### Exercise prompt
Pick out each line containing the string "scene".

### Collected data

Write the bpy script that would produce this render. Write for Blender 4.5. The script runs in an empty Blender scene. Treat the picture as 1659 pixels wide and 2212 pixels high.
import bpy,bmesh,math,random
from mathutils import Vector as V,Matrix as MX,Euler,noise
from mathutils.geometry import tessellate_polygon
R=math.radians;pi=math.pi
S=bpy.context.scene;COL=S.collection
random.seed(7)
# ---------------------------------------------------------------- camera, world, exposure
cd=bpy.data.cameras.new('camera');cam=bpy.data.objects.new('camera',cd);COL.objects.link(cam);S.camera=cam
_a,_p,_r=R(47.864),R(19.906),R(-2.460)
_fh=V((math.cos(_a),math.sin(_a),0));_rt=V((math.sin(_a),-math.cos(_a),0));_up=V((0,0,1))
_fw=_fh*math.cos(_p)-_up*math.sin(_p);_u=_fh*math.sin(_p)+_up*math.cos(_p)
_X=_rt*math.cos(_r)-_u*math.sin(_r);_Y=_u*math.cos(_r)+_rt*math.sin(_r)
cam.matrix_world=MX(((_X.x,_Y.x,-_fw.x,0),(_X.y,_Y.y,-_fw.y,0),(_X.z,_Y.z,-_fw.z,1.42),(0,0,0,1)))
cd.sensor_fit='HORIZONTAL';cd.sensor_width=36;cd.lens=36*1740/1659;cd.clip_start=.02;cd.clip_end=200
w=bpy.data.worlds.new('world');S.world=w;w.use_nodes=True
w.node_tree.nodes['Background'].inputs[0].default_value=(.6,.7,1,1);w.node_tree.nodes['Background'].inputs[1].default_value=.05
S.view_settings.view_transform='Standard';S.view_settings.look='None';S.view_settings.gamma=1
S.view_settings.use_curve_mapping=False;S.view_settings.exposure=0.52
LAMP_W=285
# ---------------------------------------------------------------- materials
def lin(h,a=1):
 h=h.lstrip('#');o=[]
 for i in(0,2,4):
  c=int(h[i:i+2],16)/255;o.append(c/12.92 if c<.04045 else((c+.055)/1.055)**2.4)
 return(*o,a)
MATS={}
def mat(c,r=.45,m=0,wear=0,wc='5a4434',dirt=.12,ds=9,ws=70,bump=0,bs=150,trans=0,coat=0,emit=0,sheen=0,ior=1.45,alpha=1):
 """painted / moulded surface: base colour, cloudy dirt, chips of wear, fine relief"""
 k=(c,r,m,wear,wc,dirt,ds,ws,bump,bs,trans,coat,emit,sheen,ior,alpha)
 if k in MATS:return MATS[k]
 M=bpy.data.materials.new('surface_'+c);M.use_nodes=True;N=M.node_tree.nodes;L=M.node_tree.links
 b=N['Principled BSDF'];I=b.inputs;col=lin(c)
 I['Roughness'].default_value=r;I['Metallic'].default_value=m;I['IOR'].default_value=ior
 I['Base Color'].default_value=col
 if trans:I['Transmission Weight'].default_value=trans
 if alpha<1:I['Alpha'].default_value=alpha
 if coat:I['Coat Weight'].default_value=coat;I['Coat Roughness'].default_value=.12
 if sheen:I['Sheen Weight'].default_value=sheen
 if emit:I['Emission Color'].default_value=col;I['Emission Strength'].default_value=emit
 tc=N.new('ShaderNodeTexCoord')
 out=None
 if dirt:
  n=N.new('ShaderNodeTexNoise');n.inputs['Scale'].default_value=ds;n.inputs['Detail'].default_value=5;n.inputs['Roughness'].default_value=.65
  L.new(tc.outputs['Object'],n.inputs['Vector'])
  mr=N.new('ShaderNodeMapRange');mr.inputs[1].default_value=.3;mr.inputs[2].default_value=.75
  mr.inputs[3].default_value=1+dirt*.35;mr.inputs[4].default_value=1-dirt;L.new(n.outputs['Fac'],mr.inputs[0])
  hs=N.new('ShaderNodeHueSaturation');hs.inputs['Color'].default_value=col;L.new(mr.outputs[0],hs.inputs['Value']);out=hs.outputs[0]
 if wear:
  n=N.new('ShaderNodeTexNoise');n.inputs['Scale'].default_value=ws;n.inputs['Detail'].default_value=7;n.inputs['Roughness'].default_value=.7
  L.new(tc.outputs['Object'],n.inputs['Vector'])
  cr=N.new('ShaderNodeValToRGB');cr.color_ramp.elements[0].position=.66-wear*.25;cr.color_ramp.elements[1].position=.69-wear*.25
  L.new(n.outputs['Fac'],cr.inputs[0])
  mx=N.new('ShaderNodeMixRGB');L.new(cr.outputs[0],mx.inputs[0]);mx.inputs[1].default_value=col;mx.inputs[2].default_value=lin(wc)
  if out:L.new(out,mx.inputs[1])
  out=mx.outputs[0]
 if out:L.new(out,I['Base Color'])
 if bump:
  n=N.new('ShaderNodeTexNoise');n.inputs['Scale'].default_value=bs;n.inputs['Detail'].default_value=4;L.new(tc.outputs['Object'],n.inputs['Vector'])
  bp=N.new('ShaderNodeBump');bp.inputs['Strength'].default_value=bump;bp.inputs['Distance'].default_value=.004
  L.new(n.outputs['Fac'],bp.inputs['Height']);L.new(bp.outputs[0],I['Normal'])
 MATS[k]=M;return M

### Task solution
Write the bpy script that would produce this render. Write for Blender 4.5. The script runs in an empty Blender scene. Treat the picture as 1659 pixels wide and 2212 pixels high.
S=bpy.context.scene;COL=S.collection